Pour pallier l'effet dévastateur de cette bulle spéculative qui oblige des milliers de familles à abandonner leurs domiciles, de multiples associations ont proposé des initiatives comme la location sociale ou la dation en paiement, une solution permettant de solder une dette hypothécaire avec une banque au moyen de la remise de la demeure hypothéquée. Cette mesure exempterait les familles de continuer à payer leurs dettes aux entités bancaires et s'approcherait davantage de la réglementation en vigueur dans le reste de l'Europe et aux États-Unis.

Aux dépens de la loi

Le 12 février dernier, le Parlement a déclaré recevable — à l'unanimité — un décret-loi dans lequel sont énumérées une série de mesures urgentes de protection des débiteurs hypothécaires sans ressources. Pour la première fois en Espagne, la dation en paiement est estampillée d’un caractère rétroactif.

Pour sa part, le Tribunal de Justice de l'Union Européenne (TJUE) a estimé, mi-mars, que les processus d'expulsions hypothécaires en Espagne sont contraires à la législation européenne de protection des consommateurs. Les clauses abusives dans les contrats établissent, de surcroît, un "déséquilibre" entre le client et l'entité.

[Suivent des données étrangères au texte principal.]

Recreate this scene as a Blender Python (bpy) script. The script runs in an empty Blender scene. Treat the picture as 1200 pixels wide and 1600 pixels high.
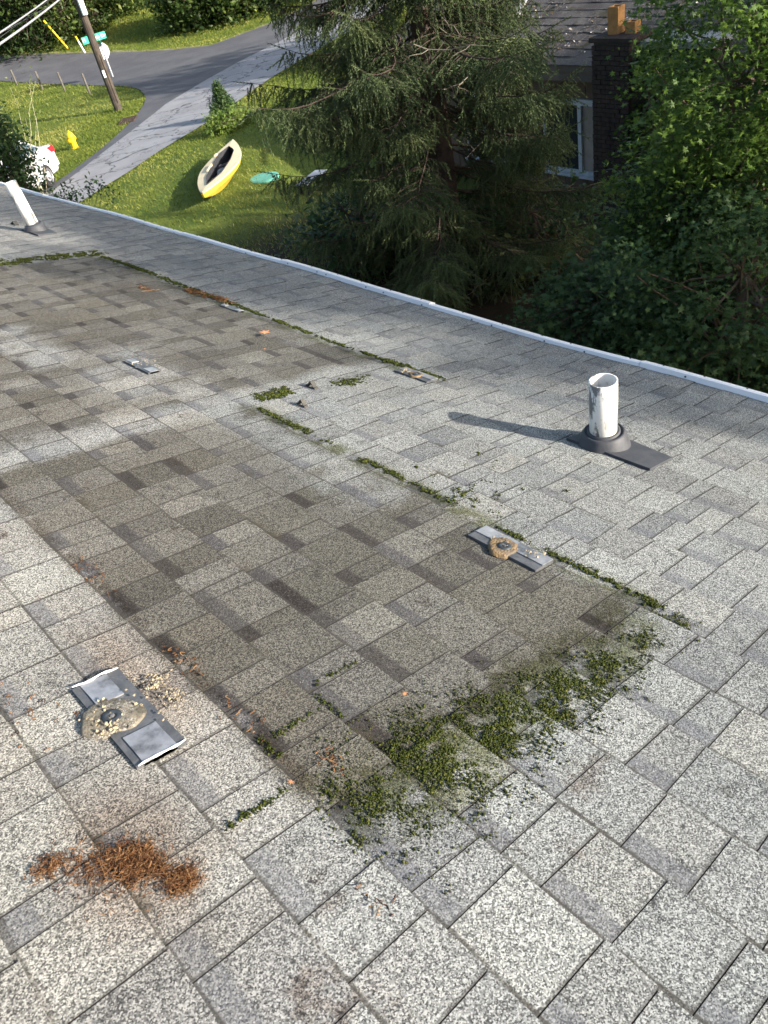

Actuellement en Espagne, la question des clauses abusives n'est pas réglementée et doit s’acquitter lors d’un autre jugement, postérieur à l’expulsion. En conséquence, à partir de la décision du TJUE, il est maintenant possible aux juges d’intervenir dans la procédure et même d'arrêter les expulsions dans certaines situations.

La justice au service d'une lutte intense

En attendant, la polémique continue d’être alimentée après l'instruction émise par le Secrétariat d'État à la Sécurité, dans laquelle il ordonne d'identifier et d'arrêter ceux qui participent aux actes de harcèlement d’hommes politiques. Une décision durement critiquée par la porte-parole de la PAH, qui a regretté qu'il soit bien vu d’envoyer la police contre les "expulsés qui ont seulement cessé de payer l’hypothèque parce qu’ils sont restés au chômage" et non contre les corrompus.
Devant la recrudescence des suicides, les manifestations et les plaintes de quelques secteurs institutionnels, certaines enseignes bancaires comme Kutxabank, Caja Laboral ou Banc Sabadell, ont déjà décidé d'arrêter les expulsions, alors que d’autres assurent qu'ils suspendront les expulsions des familles les plus affectées jusqu'à l'entrée en vigueur de la réforme normative annoncée par le gouvernement.